Anyway, I’m not going to shut off my app way out in the ‘burbs and drive my ass home for free. Fuck that. I was basically in a place in Oregon where I could throw a rock and hit surf (not really, weenie arm notwithstanding) so I set my app to only take rides ending closer to home and kept driving.

It took eight more rides before I was once again close enough to home to justify shutting off the app for the night. I stopped at a cart for some grub before the closed – it was just midnight, but they took orders til 1…no need to overdo overdoing it – and then went home.

I parked just as the app was pointing out to me that I was in a bonus zone. Was another ride worth an extra $6?

Nah.

Actually, totally! But as a driver, it bothered me for a potential ride to smell my food. They might feel guilty. I don’t mind them smelling someone else’s doggie bag, even though I try to air Angela out between rides by rolling down the windows.

Did I mention we are in the midst of a weekend forecast in the PNDub that would have the rest of the world building arks and gathering animals?

So, I went inside and treated my to-go food like a prom date: I finished in a few minutes.

But all day today, as I say on my ass on the couch, my O.C.D. was niggling.
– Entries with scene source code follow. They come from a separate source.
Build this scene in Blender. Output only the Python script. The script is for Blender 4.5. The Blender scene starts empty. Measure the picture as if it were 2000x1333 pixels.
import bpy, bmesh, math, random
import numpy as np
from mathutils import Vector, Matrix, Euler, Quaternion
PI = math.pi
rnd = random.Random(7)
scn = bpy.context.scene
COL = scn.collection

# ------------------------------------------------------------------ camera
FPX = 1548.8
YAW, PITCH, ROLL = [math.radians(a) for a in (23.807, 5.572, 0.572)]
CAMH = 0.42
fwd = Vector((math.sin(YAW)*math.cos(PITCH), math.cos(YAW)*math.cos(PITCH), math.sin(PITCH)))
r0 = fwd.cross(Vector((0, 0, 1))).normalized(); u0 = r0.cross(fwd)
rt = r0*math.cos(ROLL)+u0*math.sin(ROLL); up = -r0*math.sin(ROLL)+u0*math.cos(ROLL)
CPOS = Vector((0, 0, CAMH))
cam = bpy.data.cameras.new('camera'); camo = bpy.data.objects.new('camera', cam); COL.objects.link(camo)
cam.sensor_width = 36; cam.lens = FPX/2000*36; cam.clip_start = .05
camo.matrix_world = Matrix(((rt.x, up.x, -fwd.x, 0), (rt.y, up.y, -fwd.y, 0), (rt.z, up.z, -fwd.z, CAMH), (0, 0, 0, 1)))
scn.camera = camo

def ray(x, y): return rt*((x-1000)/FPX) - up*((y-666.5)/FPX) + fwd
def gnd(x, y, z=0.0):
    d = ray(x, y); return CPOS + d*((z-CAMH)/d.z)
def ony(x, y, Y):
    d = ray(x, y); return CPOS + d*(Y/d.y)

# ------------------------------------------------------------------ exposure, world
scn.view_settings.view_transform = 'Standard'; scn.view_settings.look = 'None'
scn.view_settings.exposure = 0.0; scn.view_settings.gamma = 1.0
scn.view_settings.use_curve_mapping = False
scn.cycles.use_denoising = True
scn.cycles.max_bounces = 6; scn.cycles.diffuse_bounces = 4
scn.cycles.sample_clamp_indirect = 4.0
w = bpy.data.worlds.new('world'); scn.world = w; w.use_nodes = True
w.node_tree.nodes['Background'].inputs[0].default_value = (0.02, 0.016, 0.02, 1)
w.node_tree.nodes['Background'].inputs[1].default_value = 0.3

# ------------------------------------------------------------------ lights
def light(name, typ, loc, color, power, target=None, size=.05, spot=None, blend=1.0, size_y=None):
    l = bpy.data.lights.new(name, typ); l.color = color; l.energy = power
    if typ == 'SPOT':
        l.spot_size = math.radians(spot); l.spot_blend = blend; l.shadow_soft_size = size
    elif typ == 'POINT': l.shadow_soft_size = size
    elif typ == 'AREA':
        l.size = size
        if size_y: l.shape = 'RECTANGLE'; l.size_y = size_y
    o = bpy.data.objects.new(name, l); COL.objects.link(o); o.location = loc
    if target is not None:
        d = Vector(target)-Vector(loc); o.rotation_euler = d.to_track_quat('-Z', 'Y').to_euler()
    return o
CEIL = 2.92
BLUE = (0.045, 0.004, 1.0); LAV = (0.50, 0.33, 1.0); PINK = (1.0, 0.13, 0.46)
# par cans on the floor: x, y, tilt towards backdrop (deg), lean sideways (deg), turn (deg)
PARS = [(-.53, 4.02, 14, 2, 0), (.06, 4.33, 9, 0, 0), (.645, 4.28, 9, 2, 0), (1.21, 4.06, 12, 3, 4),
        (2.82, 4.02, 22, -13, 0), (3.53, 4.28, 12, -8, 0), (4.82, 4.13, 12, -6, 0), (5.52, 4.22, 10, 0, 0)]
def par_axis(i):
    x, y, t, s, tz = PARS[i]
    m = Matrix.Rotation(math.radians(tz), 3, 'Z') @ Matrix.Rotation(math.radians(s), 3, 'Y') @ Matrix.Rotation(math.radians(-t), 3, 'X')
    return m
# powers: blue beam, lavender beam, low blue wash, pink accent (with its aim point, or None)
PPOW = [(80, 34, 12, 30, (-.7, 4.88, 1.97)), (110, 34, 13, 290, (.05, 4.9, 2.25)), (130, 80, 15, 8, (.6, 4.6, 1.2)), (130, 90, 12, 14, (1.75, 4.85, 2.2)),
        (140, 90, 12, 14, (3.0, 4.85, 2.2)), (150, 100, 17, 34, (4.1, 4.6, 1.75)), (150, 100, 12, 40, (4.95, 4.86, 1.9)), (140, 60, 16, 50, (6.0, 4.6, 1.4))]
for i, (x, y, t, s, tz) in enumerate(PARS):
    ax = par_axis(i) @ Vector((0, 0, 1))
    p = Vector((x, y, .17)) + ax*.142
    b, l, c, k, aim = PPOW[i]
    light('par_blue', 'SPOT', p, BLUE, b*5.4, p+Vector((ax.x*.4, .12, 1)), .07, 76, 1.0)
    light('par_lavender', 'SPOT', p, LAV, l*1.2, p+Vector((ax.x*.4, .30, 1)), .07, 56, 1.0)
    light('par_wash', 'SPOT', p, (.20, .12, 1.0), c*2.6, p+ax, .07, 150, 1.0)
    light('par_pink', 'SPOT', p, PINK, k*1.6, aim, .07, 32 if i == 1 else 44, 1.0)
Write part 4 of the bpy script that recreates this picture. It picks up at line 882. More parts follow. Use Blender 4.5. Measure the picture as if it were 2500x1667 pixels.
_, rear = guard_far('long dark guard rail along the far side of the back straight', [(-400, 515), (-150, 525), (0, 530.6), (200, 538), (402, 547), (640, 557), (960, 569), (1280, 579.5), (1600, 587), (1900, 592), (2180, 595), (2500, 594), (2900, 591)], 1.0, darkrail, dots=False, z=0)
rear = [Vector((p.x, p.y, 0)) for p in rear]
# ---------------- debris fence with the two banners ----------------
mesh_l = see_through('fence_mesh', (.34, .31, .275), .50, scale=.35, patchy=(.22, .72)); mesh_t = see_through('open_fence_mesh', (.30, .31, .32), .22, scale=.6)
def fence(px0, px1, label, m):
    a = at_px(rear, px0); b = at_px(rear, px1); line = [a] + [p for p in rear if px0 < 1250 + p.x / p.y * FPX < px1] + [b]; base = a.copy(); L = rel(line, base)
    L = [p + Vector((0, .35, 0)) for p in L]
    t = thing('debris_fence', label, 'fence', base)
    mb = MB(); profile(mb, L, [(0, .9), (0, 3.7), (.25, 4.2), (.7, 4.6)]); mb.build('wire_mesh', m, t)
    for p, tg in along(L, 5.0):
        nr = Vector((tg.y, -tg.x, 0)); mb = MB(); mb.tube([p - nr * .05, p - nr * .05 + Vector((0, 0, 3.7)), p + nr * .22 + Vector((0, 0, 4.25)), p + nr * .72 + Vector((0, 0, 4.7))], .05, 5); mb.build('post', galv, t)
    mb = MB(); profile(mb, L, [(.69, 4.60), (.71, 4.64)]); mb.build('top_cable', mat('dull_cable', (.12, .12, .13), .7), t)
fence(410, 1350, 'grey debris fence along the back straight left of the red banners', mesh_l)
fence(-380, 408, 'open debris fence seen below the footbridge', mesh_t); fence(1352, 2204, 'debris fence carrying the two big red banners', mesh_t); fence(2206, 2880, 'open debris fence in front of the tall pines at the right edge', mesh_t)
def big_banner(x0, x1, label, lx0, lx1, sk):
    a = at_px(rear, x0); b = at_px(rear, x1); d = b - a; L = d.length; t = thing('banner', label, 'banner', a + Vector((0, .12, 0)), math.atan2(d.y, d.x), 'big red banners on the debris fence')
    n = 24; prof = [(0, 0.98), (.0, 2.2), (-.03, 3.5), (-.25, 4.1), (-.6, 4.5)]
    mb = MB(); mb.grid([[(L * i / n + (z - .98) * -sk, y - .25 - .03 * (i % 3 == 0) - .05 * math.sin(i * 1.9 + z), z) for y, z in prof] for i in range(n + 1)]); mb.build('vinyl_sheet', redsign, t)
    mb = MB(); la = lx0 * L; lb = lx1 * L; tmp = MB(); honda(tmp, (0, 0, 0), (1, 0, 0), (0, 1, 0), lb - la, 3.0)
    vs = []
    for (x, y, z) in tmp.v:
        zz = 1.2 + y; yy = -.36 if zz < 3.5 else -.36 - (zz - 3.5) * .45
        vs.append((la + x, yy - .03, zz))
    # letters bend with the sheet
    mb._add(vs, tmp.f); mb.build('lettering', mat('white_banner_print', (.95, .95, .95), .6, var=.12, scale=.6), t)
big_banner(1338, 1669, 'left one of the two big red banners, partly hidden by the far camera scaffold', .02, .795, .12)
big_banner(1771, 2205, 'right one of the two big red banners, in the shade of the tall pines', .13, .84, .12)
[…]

Gourd, I hope that word doesn’t have racist history…

Around 4:30, I had hit the road. But I’m not going out for two measly rides. To split the diff, I committed to seven. Not a full drive shift, but worth dragging my flat ass off the couch – which, oddly, still has a butt shaped indentation. In both ends.

It’s probably defective.

During my second ride – which would true up my 10 Goal for the week – something came up in conversation and I immediately portmanteau-ified it and debated my next five rides.

Couldn’t quit it. I’m such a fucking Ennis Del Mar.

BTDubs, Brokeback Mountain turns 15 this week and Jake Galbreath Gyllenhaal turns 40.

Heath’s update is a little less surprising and a little more dire.

My rational brain says,

You better write that down, yo.

But I didn’t have anything to write with/on…

I’m not kidding, you know you’ll forg –

I got a ride.

And that’s where C.R.S. comes in. For those of you outside my daily bubble – it stands for Can’t Remember Shit. It’s very serious.

Seriously, I thought I’d remember this blog topic because it was so compelling and dynamic. There were portmanteaus!

Alas, ’tis gone.

However, in the unlikely event that I a) remember what I forgot; and b) remember that I started a potential theme on my blog…well, I’ve at least made a first (only) entry as a foundation.

I figure around 2 this morning I’ll be faced with the dilemma: blog my rememory or go back to sleep.